In the summer of 1968, Dave went to the Democratic convention in Chicago. He calls it a turning point, a depressing, alienating experience. "I went there to see a political convention and peacefully demonstrate against the war and ended up being attacked by police clubs. I had seen something up close and it was a police riot," he says.

"I was opposing a war then everybody admits now was wrong. It's a racist, imperialist war. It makes being an American almost a disgrace. The only way to have any self-dignity is to be an anti-war activist."

In retrospect, Dave admits that wasn't the exact language he would have used at the time. He was fresh from the sterility of his freshman year and he went to the Chicago convention expecting action. "Everyone was aware that things were going to happen. I felt a need to be there. I was very confused at that point and relatively upset by the series of events. The Walker Commission defined it for society as a 'police riot.' And I just made the connection."

"I remember visiting a bank . There were red lines on a map extending to 'free world' countries where the bank had investments. 'Free world' meant freedom for the U.S. to invest. I related it to the time I saw Cubans on television tearing down the Esso oil signs. They were rebelling against U.S. capitalism. The big threat in Chile now is that they're going to nationalize the Bank of America. The U.S. resists the right of a country to own its own natural resources."

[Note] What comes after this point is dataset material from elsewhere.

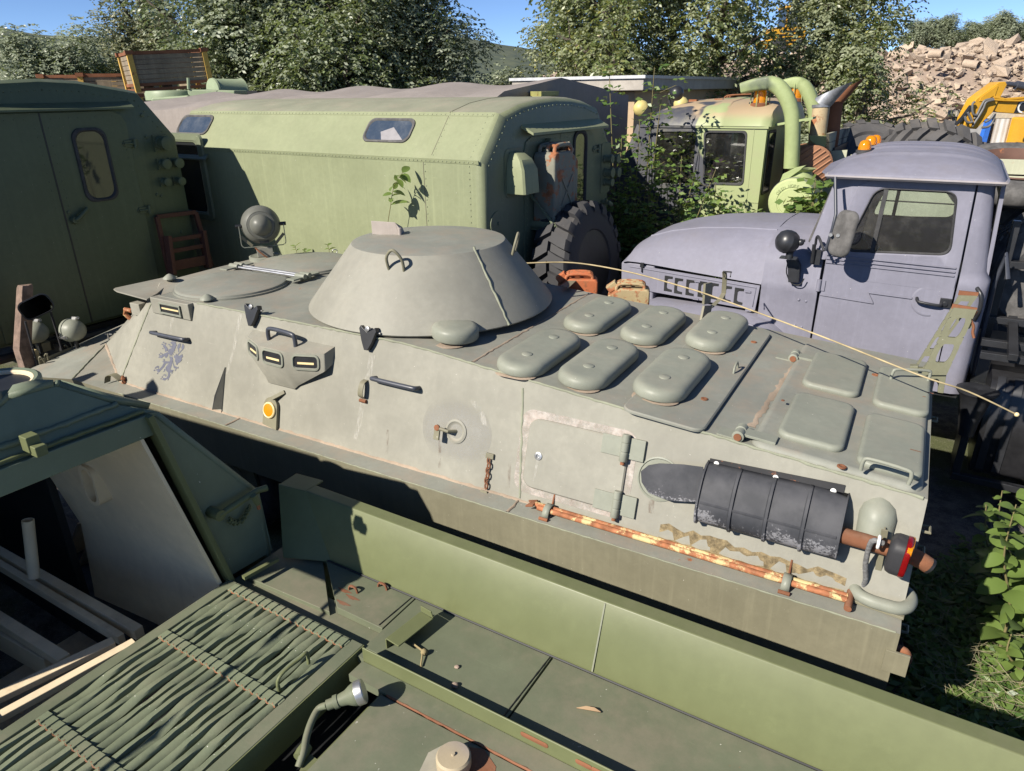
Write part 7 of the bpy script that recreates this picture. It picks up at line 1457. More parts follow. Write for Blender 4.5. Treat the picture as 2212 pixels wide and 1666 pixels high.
# casemate with rear opening
s0 = -2.11
def C(px, s=s0): return FC.s(px, s)
apx = V((s0, 1.138, 2.643)); br_ = V((s0, 1.304, 1.87)); tl_ = V((s0, .52, 2.66)); e3 = V((s0, 1.19, 2.63)); e2_ = V((s0, 1.515, 2.154)); e1_ = V((s0, 1.53, 1.857))
v = MB(); v.prism([apx, e3, e2_, e1_, br_], (-.02, 0, 0)); part('rear_cheek', v, M['fg_case'], fgv, bev=.003)
wr, wm, wl2 = C((252, 878), -2.14), C((67, 939), -2.14), C((0, 963), -2.14)
wr.z = wm.z = wl2.z = (wr.z + wm.z + wl2.z) / 3
v = MB(); v.prism([apx, V((s0, .52, 2.66)), V((-2.14, .52, wr.z)), V((-2.14, wr.y, wr.z)), e3], (-.02, 0, 0)); part('collar', v, M['fg_case'], fgv, bev=.003)
sT = -2.158
ta, tb, tc4 = C((19, 863), sT), C((117, 835), sT), C((127, 835), sT); zt5 = tb.z; tz_ = C((0, 882), sT)
v = MB(); v.prism([V((-2.14, .52, wr.z)), V((-2.14, wr.y, wr.z)), tc4, tb, ta, tz_, V((sT, tz_.y - .25, tz_.z - .2))], (-.02, 0, 0)); part('sloped_plate', v, M['fg_case'], fgv, bev=.004, smooth=20)
strip_parent = fgv
def bead(pts, r_, m, name='weld_bead'):
    P_ = []
    for i in range(len(pts) - 1):
        n = max(2, int((V(pts[i + 1]) - V(pts[i])).length / .02)); P_ += [V(pts[i]).lerp(V(pts[i + 1]), k / n) for k in range(n)]
    P_.append(V(pts[-1])); P_ = [p + V((0, 0, .5 * r_ * (random.random() - .5))) for p in P_]
    v = MB(); v.tube(P_, [r_ * (.75 + .5 * random.random()) for _ in P_], 6); return part(name, v, m, fgv, smooth=80)
bead([V((-2.135, wr.y, wr.z)), V((-2.135, -.9, wr.z))], .009, M['fg_case']); bead([apx + V((.004, 0, .012)), V((s0 + .004, .52, 2.672))], .007, M['fg_plate'])
# roof and outer side of the casemate
sil = [C((321, 883), -2.13), C((223, 860), -2.35), C((112, 837), -2.7), C((38, 829), -3.0), C((-60, 808), -3.3)]
v = MB(); v.poly([e3, V((-2.14, wr.y, wr.z)), sil[0]]); v.poly([V((-2.14, wr.y, wr.z)), tc4, sil[1], sil[0]]); v.poly([tc4, tb, sil[2], sil[1]]); v.poly([tb, ta, sil[3], sil[2]]); v.poly([ta, tz_, C((-80, 900), sT), sil[4], sil[3]])
sdn = [e3] + sil
low = [V((s0, 1.515, 2.154)), V((-2.14, 1.516, 2.154)), V((-2.35, 1.52, 2.15)), V((-2.7, 1.53, 2.13)), V((-3.0, 1.55, 2.1)), V((-3.3, 1.5, 2.0))]
v.loft([sdn, low, [V((p.x, p.y + .01, 1.3)) for p in low]], cap=False, closed=False); rf5 = part('casemate_roof', v, M['fg_case'], fgv, smooth=15)
md = rf5.modifiers.new('thick', 'SOLIDIFY'); md.thickness = .02; md.offset = -1
hcc = C((-22, 838), -2.6); v = MB(); v.lathe(hcc, EZ, [(.15, -.02), (.15, .012), (.14, .018), (.128, .015), (.125, -.005)], 36, cap=False); part('hatch_ring', v, M['fg_case'], fgv); v = MB(); v.lathe(hcc, EZ, [(.127, .014), (.118, .01), (.115, -.02)], 36, cap=False); part('hatch_lip', v, M['cream'], fgv); v = MB(); v.lathe(hcc, EZ, [(.125, .002), (.001, .003)], 32); part('hatch_hole', v, M['dark'], fgv)
# opening frame: inner flange lit on its edge
n_ = (br_ - apx).normalized()
v = MB(); v.bar(apx + EX * .015, br_ + EX * .015, .05, .02, (0, .95, .3)); part('frame_edge', v, M['fg_plate'], fgv, bev=.002)
v = MB(); v.bar(apx + V((.012, -.045, -.03)), br_ + V((.012, -.04, .01)), .014, .012, (0, .95, .3)); part('frame_lip', v, M['cream'], fgv)
v = MB(); v.prism([apx + V((.02, 0, 0)), V((s0 + .02, .52, 2.66)), V((s0 + .02, .52, 2.58)), apx + V((.02, .012, -.075))], (-.04, 0, 0)); part('frame_edge', v, M['fg_case'], fgv, bev=.003)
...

Returning to Syracuse, Dave grew a beard and turned to reading Marxist philosopher Herbert Marcuse, Hegel, Marx and the early John Dos Passos. He is still an indefatigable reader and his library comprises more than 400 books--"for his birthdays all he wanted was books," says his mother.

The following spring, John Corbally, a 44-year-old vice president for academic affairs at Ohio State University, was elected chancellor of Syracuse and began what was to be the most turbulent year of that university's first century for two primary reasons. David Ifshin's student government presidency and football coach Ben Schwartzwalder's rift with black team members.

Dave revitalized student politics at Syracuse. He swept the campus on an independent slate having the endorsement of neither campus newspapers nor campus political parties. In denim cut-offs and sandals, he stopped at every dorm floor, attacking student apathy.

A week after he was elected, Ifshin staged a boycott which finally won the student dorms autonomy. Said the apostate Sigma Nu: "If we could turn the dorms into communities, there would be no need for fraternities."